Jane Austen: She was still looking at him with the most speaking amazement.
Cher Horowitz: I was just totally clueless.
* * *
Yes, since you ask, Jane Austen is my favorite author. And, yes, I have spent the last 14 years of my life hanging out online with other Jane Austen obsessives, talking about—well—Jane Austen: her novels, the adaptations of her novels, other people's sequels to her novels, her life. It never gets old.
This week, Emma is my favorite novel. It's not always Emma. I tend to cycle through her six completed full-length novels, but Emma lands on top of the list more frequently than, say, Sense & Sensibility.

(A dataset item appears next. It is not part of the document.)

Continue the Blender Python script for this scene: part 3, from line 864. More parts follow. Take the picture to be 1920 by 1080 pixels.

Like any good Jane Austen obsessive, I've seen all the adaptations I could get my hands on (repeatedly). We obsessives crave more Jane Austen. Unfortunately, we'll never get any more novels, but we'll settle for new interpretations, particularly if said interpretations involve people like Colin Firth and Jeremy Northam in buckskin breeches and cravats. The years 1995 and 1996 were golden for those of us with the Austen craving. BBC and A&E gave us the delicious six-episode adaptation of Pride & Prejudice with the aforementioned Colin Firth. We had Emma Thompson's extraordinary adaptation of Sense & Sensibility with—ahem—Alan Rickman. We had a feature film of Persuasion with Ciaran Hinds as the stalwart Captain Wentworth. We had Douglas McGrath's vision of Emma with Jeremy Northam as everyone's beta hero, Mr. Knightley, and we had the ITV adaptation of Emma with the slightly angry, but no less attractive, Mark Strong. Nothing to complain about here. Lots of Jane Austen movies. Lots of yummy men in knee breeches. Lots to talk about.
But, somehow, the two Emma adaptations just didn't do it for me, yummy men notwithstanding. Oh, they were fun to watch and they touched on the essence of Jane Austen's wonderful characters, but they weren't quite right.

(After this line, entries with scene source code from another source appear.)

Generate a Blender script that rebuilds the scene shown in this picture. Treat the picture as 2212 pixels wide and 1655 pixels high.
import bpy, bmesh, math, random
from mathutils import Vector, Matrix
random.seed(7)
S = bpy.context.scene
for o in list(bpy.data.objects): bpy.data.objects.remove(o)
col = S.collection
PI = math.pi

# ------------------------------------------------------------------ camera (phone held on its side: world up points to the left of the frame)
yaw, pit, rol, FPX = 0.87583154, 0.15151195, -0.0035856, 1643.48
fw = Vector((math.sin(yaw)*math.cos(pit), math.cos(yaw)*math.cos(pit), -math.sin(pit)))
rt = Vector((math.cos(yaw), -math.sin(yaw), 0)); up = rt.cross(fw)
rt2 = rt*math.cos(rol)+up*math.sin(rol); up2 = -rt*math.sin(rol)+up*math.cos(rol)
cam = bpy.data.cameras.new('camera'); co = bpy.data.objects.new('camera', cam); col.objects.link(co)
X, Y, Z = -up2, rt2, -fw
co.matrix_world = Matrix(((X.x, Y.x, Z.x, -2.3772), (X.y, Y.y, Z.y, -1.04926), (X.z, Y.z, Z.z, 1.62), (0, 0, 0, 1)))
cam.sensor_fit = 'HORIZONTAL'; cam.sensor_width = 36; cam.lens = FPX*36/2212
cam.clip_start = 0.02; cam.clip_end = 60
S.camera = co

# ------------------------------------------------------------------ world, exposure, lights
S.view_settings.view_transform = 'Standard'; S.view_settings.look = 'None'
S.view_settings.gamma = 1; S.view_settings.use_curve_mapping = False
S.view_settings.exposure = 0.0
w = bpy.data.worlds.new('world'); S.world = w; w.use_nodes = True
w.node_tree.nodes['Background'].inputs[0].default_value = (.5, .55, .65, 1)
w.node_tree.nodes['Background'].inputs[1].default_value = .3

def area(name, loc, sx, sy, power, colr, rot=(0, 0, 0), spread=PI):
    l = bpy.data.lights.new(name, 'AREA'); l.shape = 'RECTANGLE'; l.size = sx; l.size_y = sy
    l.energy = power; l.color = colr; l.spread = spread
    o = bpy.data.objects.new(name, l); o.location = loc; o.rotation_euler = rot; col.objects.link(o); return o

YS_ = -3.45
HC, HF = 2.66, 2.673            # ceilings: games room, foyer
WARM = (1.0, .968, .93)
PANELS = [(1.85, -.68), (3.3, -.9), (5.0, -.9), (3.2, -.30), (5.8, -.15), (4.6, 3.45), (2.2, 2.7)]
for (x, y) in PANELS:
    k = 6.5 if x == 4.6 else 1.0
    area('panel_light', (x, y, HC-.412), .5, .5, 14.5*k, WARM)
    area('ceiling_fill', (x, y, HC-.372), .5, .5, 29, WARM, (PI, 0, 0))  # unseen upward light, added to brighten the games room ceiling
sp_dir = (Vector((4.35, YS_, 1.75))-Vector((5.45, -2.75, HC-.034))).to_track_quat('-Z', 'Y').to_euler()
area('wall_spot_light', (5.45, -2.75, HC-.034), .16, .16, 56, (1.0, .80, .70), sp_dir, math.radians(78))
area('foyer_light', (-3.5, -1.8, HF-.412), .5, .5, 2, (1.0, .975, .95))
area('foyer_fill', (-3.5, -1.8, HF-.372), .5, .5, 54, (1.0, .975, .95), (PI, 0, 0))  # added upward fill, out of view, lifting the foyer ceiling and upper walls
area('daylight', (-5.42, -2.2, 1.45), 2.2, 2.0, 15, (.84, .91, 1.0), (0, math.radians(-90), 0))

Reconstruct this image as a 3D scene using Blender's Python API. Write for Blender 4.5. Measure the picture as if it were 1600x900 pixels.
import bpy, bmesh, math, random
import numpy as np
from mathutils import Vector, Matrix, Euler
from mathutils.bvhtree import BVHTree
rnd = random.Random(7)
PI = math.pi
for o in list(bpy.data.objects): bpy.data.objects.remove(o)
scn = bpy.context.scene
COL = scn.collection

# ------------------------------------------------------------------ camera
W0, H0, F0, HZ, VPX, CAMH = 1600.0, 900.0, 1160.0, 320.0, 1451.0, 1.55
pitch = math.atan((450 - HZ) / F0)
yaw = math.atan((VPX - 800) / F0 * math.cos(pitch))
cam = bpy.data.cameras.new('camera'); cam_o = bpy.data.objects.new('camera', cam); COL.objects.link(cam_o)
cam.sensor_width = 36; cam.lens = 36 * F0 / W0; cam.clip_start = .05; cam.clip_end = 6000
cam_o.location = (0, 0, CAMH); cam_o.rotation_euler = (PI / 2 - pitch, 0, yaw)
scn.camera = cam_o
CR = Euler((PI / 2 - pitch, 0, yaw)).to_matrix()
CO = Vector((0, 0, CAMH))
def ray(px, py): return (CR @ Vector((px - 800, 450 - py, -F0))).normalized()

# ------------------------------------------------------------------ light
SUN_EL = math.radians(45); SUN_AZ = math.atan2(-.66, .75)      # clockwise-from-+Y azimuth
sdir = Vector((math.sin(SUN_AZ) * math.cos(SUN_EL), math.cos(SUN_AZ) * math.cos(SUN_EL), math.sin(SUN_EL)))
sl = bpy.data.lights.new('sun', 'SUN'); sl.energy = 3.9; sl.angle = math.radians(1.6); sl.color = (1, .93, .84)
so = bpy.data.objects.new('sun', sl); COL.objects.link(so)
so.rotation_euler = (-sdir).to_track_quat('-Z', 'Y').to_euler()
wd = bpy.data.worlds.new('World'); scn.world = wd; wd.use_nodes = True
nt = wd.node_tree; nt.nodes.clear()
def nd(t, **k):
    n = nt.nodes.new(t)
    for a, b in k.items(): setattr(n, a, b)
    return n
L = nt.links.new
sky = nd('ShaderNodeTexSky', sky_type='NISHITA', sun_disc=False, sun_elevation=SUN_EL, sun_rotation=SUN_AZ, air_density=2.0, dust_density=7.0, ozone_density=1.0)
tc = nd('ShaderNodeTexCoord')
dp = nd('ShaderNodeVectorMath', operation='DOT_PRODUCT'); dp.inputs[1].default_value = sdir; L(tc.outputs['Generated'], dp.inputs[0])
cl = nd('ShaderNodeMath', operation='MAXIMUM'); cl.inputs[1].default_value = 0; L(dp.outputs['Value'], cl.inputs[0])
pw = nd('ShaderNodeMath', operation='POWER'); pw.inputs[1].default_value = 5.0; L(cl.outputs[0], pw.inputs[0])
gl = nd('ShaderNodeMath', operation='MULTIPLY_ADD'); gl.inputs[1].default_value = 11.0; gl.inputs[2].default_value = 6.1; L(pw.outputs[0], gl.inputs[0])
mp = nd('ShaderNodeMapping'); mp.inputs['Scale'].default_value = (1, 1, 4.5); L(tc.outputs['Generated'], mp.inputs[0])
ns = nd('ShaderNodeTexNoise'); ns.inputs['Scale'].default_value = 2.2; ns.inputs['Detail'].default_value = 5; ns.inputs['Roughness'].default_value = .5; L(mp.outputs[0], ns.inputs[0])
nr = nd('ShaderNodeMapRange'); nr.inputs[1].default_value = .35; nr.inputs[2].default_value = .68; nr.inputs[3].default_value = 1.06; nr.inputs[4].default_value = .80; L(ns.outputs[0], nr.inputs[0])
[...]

And then I saw Clueless. Clueless, you ask? The valley-girl movie with Alicia Silverstone as Cher Horowitz? To which I answer, “Yes, Clueless. The best adaptation of Emma yet made.”
For those of you who haven't been reading Emma repeatedly for 20 or 25 years, I'll just remind you that she's the character Jane Austen called “A heroine whom no-one but myself will much like.” She's bossy, interfering, and perfectly convinced of her own superior knowledge of what other people should do. In a well-meaning way, of course.

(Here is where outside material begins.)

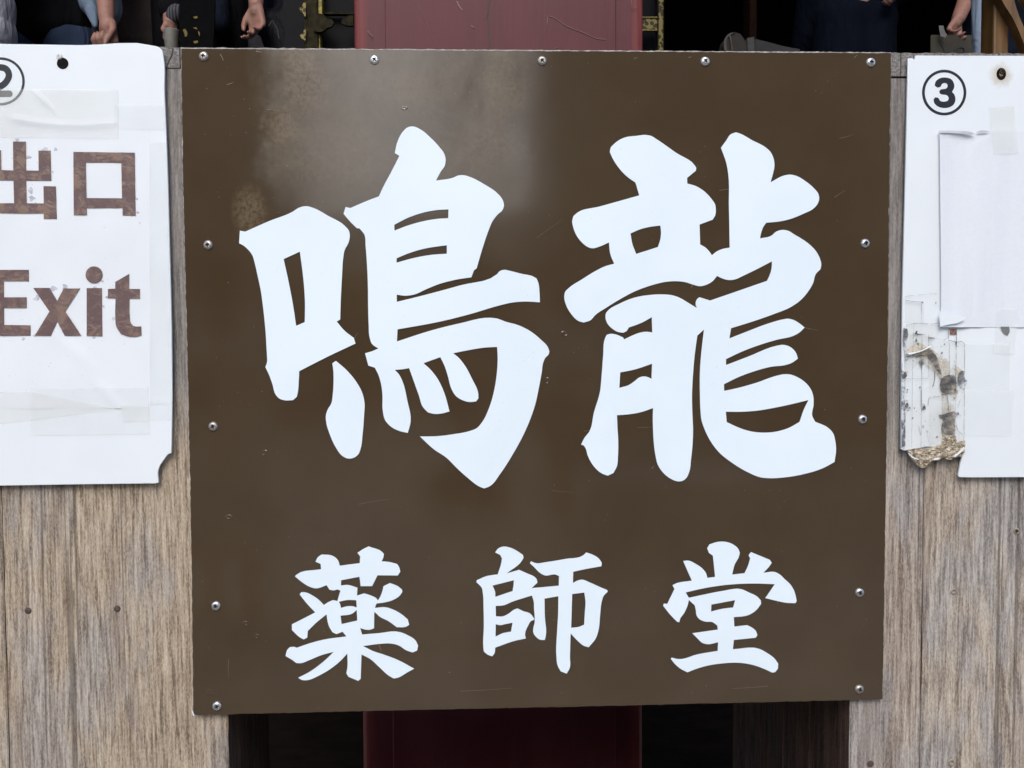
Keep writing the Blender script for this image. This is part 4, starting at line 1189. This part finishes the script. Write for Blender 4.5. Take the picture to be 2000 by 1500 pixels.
def cloth(name, col, rough=.9):
    n = NT(name)
    v = n.noise(1, 3, .6, n.map((9, 9, 5)), dist=.8)
    c = n.mix(n.rng(v, .3, .7), tuple(q * .8 for q in col), tuple(q * 1.15 for q in col))
    n.set(Base_Color=c, Roughness=rough, Specular_IOR_Level=.05)
    f = n.noise(1, 2, .5, n.map((22, 22, 6), rot=(0, R(24), 0)), dist=1.2)
    n.bump(n.ma('ADD', n.ma('ADD', v, n.ma('MULTIPLY', f, .8)), n.ma('MULTIPLY', n.noise(400, 2), .05)), .8, .016)
    return n.m


def person(label, x, Y, top, trousers, arms=(), hem=0.86, h=1.62, skirt=False, w=1.0, group='visitors standing in the hall', fz=None):
    """a standing figure; arms: list of dict(side, elbow, wrist, d, n, curl, thumb, sleeve) in world points"""
    s = h / 1.65
    base = Vector((x, Y, FZ if fz is None else fz))
    t = empty('person', base, label, 'person', group)
    B = lambda a, b, c: base + Vector((a, b, c)) * s
    hw, sw = .10 * w, .165 * w
    caps = [(B(-hw, 0, .92), .085, B(hw, 0, .92), .085), (B(-.07, 0, 1.0), .095, B(.07, 0, 1.0), .095), (B(-.08, 0, 1.2), .10, B(.08, 0, 1.2), .10), (B(0, 0, 1.0), .10, B(0, 0, 1.3), .11),
            (B(-sw, 0, 1.34), .06, B(sw, 0, 1.34), .06), (B(0, 0, 1.36), .055, B(0, -.01, 1.45), .05), (B(0, -.015, 1.56), .085, B(0, -.01, 1.50), .07), (B(0, -.03, 1.47), .04, B(0, -.045, 1.455), .035),
            (B(0, -.098, 1.525), .010, B(0, -.108, 1.505), .013), (B(-.084, 0, 1.53), .014, B(-.084, 0, 1.505), .010), (B(.084, 0, 1.53), .014, B(.084, 0, 1.505), .010)]
    for q in (-1, 1):
        caps += [(B(q * hw, 0, .88), .085, B(q * .095, 0, .48), .056), (B(q * .095, 0, .48), .053, B(q * .095, .01, .09), .038), (B(q * .095, .01, .06), .035, B(q * .105, -.13, .035), .03)]
    sl_all = []
    done = set()
    for a in arms:
        q = a['side']; done.add(q)
        sh = B(q * (sw + .02), 0, 1.33)
        caps += [(sh, .052, a['elbow'], .040), (a['elbow'], .040, a['wrist'], .026)]
        caps += hand_caps(a['wrist'], a['d'], a['n'], a['ts'], a.get('curl', (35, 40, 25)), a.get('sz', 1.0), a.get('thumb', 30))
        sl_all.append((sh, a['elbow'], a['wrist'], a.get('sleeve', .4)))
    for q in (-1, 1):
        if q in done: continue
        sh = B(q * (sw + .02), 0, 1.33); el = B(q * (sw + .03), .13, 1.09); wr = B(q * .05, .20, 1.02)
        caps += [(sh, .052, el, .040), (el, .040, wr, .026)] + hand_caps(wr, (-q, .1, -.1), (0, 1, 0), 1 if q < 0 else -1)
        sl_all.append((sh, el, wr, 1.2))
    blob('body', caps, .0046, M['skin'], t, 3)
    hz = hem
    sc_ = [(B(-hw * .9, 0, hz + .06), .115, B(hw * .9, 0, hz + .06), .115), (B(-hw * .8, 0, hz + .2), .115, B(hw * .8, 0, hz + .2), .115), (B(-.08, 0, 1.2), .118, B(.08, 0, 1.2), .118), (B(-sw, 0, 1.33), .078, B(sw, 0, 1.33), .078)]
    for q in (-1, -.4, .4, 1): sc_.append((B(q * hw * .85, 0, hz + .06), .112, B(q * .08, 0, 1.2), .11))
    for sh, el, wr, f in sl_all:
        if f <= 1: sc_.append((sh, .075, sh.lerp(el, f), .062))
        else: sc_ += [(sh, .075, el, .056), (el, .056, el.lerp(wr, f - 1.0), .046)]
    blob('top', sc_, .011, top, t, 5)
    if skirt:
        tc = [(B(-hw, 0, .9), .10, B(hw, 0, .9), .10)] + [(B(q * .06, 0, .85), .11, B(q * .13, 0, .35), .13) for q in (-1, 0, 1)]
    else:
        tc = [(B(-hw * .8, 0, .92), .10, B(hw * .8, 0, .92), .10)]
        for q in (-1, 1): tc += [(B(q * hw, 0, .86), .105, B(q * .1, 0, .48), .078), (B(q * .1, 0, .48), .078, B(q * .1, .01, .10), .066)]
    blob('trousers', tc, .012, trousers, t, 5)
    hc = [(B(0, .012, 1.585), .092, B(0, .03, 1.53), .085), (B(0, .04, 1.5), .06, B(0, .03, 1.44), .05)]
    blob('hair', hc, .010, M['hair'], t, 3)
    for q in (-1, 1): blob('shoe', [(B(q * .097, .03, .045), .044, B(q * .107, -.13, .03), .032)], .009, M['blk'], t, 2)
    for q in (-1, 1):
        eye = bmesh.new(); capsule_bm(eye, B(q * .032, -.088, 1.54), .011, B(q * .030, -.088, 1.54), .011, 10)
        link('eye', from_bm(eye, 'eye'), simple('eye', (.05, .04, .04), .2) if 'eye' not in bpy.data.materials else bpy.data.materials['eye'], t, smooth=True)
    return t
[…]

The two adaptations of Emma released at the same time as Clueless tried for that endearing self-absorption that I always found in the character of Emma, but both fell short, in my opinion. I'm afraid that Gwyneth Paltrow was simply vapidly self-assured and Kate Beckinsale angrily assertive (actually a good match for Mark Strong's angry Mr. Knightley—one hates to imagine the breakfast table in that household).
Alicia Silverstone's Cher, however, has a happy belief in her own knowledge and abilities and is, appropriately, clueless about the effect her machinations have on the people around her. This, in my opinion, is Emma at her best. She is, in fact, Jane Austen's Emma in Beverly Hills: “handsome, clever, and rich, with a comfortable home and a happy disposition.” Even though her meddling aggravates you, she's hard not to love.
Clueless is not only an adaptation of Emma, but an homage to Jane Austen. The movie captures both the hubris and the humor of the heroine and her story. I laugh at Cher and, eventually, root for her. Thank you, Amy Heckerling. This is the spirit of Jane Austen's novel.